Berlin police are investigating whether the Pink Floyd cofounder, a vocal critic of Israel, incited hatred through the May concert in which he wore a long, black coat with armbands.
The State Department weighed in by saying that the concert "contained imagery that is deeply offensive to Jewish people and minimized the Holocaust."
"The artist in question has a long track record of using anti-Semitic tropes to denigrate Jewish people," the State Department said in written response to questions.
Germany has strict laws on portrayal of the Holocaust, but Waters noted his demagogic role on stage wasn't new.
Waters, one of the highest-grossing touring artists of all time, has long taken to the stage in the guise of a dictator as part of a hallucinatory plot twist in performing "The Wall," the acclaimed 1979 Pink Floyd album that touches on isolation, mental illness and political extremism.

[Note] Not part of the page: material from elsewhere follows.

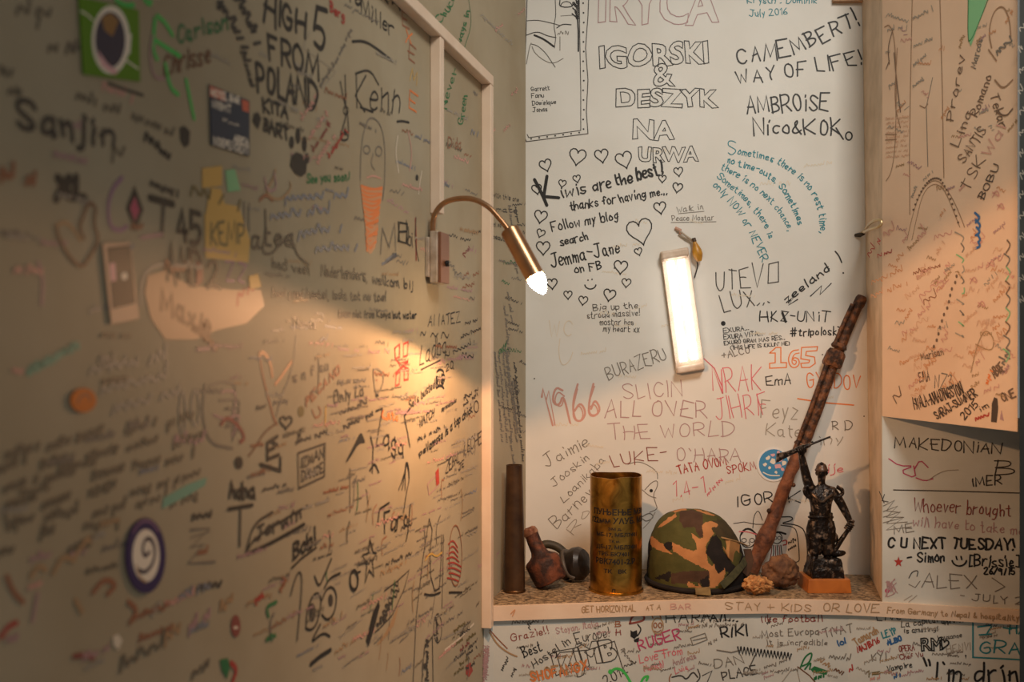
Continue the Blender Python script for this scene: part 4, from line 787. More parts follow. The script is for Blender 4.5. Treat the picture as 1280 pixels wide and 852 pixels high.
sticker('dark_sticker', 'dark slate rectangular sticker with red corner and white wording', SL, [(260, 106), (310, 126), (310, 195), (262, 181)], (64, 70, 84), [
    lambda t: t.poly([(260, 107), (280, 115), (280, 127), (260, 120)], 'sred'), lambda t: t.poly([(300, 124), (309, 127), (309, 141), (301, 138)], 'sred'),
    lambda t: t.T('HOTEL BAR', 262, 119, 297, 130, 8, 'swhite', 2.2, 0, 0, True), lambda t: t.T('NIGHT', 263, 134, 286, 141, 9, 'swhite', 2, 0, 0, True), lambda t: t.scrawl(276, 152, 298, 160, 6, 'swhite', .9, v=True),
    lambda t: t.T('AREA', 290, 177, 308, 182, 8, 'swhite', 2.2, 0, 0, True), lambda t: t.T('INDEPENDENT', 264, 180, 308, 193, 9, 'swhite', 2, 0, 0, True)])
sticker('instant_photo', 'small instant photograph with white border stuck on the left wall', SL, [(126, 304), (160, 303), (172, 398), (137, 405)], (226, 190, 160), [
    lambda t: t.poly([(131, 309), (160, 306), (167, 379), (138, 386)], 'film'), lambda t: t.poly([(132, 312), (158, 309), (162, 338), (136, 342)], 'film2'), lambda t: t.poly([(134, 330), (141, 328), (143, 350), (136, 352)], 'spink'), lambda t: t.dot(153, 345, 4, 'swhite', 5)], 'photograph')
sticker('round_purple_sticker', 'round sticker with dark purple ring around a spiral on white, lower left', SL, ell(180, 694, 25, 47), (58, 46, 92), [
    lambda t: t.poly(ell(180, 694, 17, 33), 'swhite'), lambda t: t.curve([(171, 712), (178, 716), (188, 706), (192, 690), (188, 674), (180, 672), (175, 684), (178, 696), (184, 690)], 'sdark', 5.5),
    lambda t: t.curve([(164, 665), (172, 652), (186, 650), (196, 664)], 'purple', 2), lambda t: t.curve([(168, 706), (172, 722), (180, 727)], 'tan', 3)])
sticker('orange_dot_sticker', 'small round orange sticker beside blurred writing on left wall', SL, ell(102, 500, 16, 15, 24), (206, 116, 40), [lambda t: t.curve([(94, 504), (98, 494), (108, 492), (110, 500)], 'rust', 3)])
def emap(t):
    rnd = random.Random(4)
    t.poly(ell(967, 580, 18.5, 19), 'sblue')
    for x, y, r in ((960, 572, 3), (966, 576, 4), (974, 574, 4), (980, 578, 4), (972, 582, 4), (962, 584, 2.5), (978, 586, 3), (956, 580, 2.4), (966, 568, 2.4), (973, 566, 3), (982, 570, 2.6), (970, 590, 2)):
        t.poly([(x + r * rnd.uniform(.6, 1.3) * math.cos(k * .7), y + r * rnd.uniform(.5, 1.1) * math.sin(k * .7)) for k in range(9)], 'spink' if rnd.random() < .5 else 'swhite')
    t.curve([(954, 590), (962, 594), (974, 594)], 'swhite', 1.4)
sticker('round_blue_sticker', 'round blue and white map sticker on back wall behind the rusty rifle', SB, ell(967, 580, 21, 21.5), (232, 230, 226), [emap])

# ------------------------------------------------------------------ wall lamp
steel = mat('brushed_steel', (214, 196, 178), .35, .3, rgb2=(168, 146, 124), scale=30)
copper = mat('copper_steel', (186, 144, 108), .32, .9, rgb2=(164, 122, 88), scale=20)
shade_brown = mat('shaded_lamp_side', (150, 104, 80), .4, .6)  # shade on the bracket's outer face, put into a brown colour
lamp = empty('wall_lamp', (LW(2.0)[0], 2.0, P(545, 320, 2.0).z)); tag(lamp, 'brushed metal gooseneck wall lamp with lit bulb on the left wall', 'lamp')
LP_ = Vector(LW(LY(536)))
zt, zb = P(540, 290, LY(537)).z, P(540, 352, LY(537)).z
def wbox(Ya, Yb, t0, t1, z0, z1):
    pa, pb = Vector(LW(Ya)), Vector(LW(Yb)); bm = bmesh.new(); q = [pa + ln * t0, pb + ln * t0, pb + ln * t1, pa + ln * t1]
    prism(bm, [(v.x, v.y, z0) for v in q], (0, 0, z1 - z0)); return bm
Yl = LY(531)
o = obj('wall_plate', wbox(Yl, Yl + .07, .0005, .008, zb + .008, zt - .012), steel, lamp, False); bevel(o, .0015)
o = obj('mount_block', wbox(Yl + .004, Yl + .062, .008, .024, zb - .004, zt), steel, lamp, False); bevel(o, .003)
o = obj('shaded_side', wbox(Yl + .006, Yl + .060, .024, .030, zb - .003, zt - .002), shade_brown, lamp, False); bevel(o, .001)  # outer face of the mount block, coloured as if in shade
bm = bmesh.new(); c = Vector(LW(Yl + .035)) + ln * .033; lathe(bm, [(0, 0), (.006, 0), (.006, .006), (0, .006)], 16, Matrix.Translation((c.x - .002, c.y, zb + .035)) @ Matrix.Rotation(R(90), 4, 'Y')); obj('switch', bm, mat('black_plastic', (22, 20, 20), .4), lamp)
neck_px = [(541, 292, 1.985), (541, 275, 1.98), (546, 262, 1.975), (556, 252, 1.965), (573, 247.5, 1.955), (592, 248, 1.945), (610, 257, 1.935), (622, 270, 1.93), (632, 282, 1.925), (641, 296, 1.92)]
bm = bmesh.new(); tube(bm, smooth_line([P(*q) for q in neck_px], 2), .0052, 14); obj('gooseneck', bm, copper, lamp)
hA = P(637, 287, 1.925); hB = P(669, 346, 1.902); ax = (hB - hA).normalized(); hl = (hB - hA).length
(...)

"My recent performance in Berlin has attracted bad-faith attacks from those who want to smear and silence me because they disagree with my political views and moral principles," he said in the statement after police opened the probe.
Waters has long criticized Israel, urging a cultural boycott and flying an inflatable pig emblazoned with the Star of David at his concerts.
The rocker, born in Britain and a longtime New York resident, has also triggered controversy by accusing Ukraine of provoking its invasion by Russia.
At the same Berlin concert, Waters appeared to draw parallels between the deaths of several people by flashing their names on a large screen, including those of Anne Frank, the Jewish teenager who died in a Nazi concentration camp, and Shireen Abu Akleh, the Palestinian-American journalist shot dead last year while covering an Israeli raid.
The State Department comment was in support of its envoy on combating anti-Semitism, Deborah Lipstadt, who condemned the rocker's "despicable Holocaust distortion."
Her commentary was in turn a response to her counterpart from the European Union, Katharina von Schnurbein, who said she was "sick and disgusted by Roger Waters' obsession to belittle and trivialize the Shoah," using the Hebrew term for the Holocaust.
Decades before the present controversy, US Secretary of State Antony Blinken was such a fan of Pink Floyd that he quoted the song "Another Brick in the Wall" in his high school yearbook.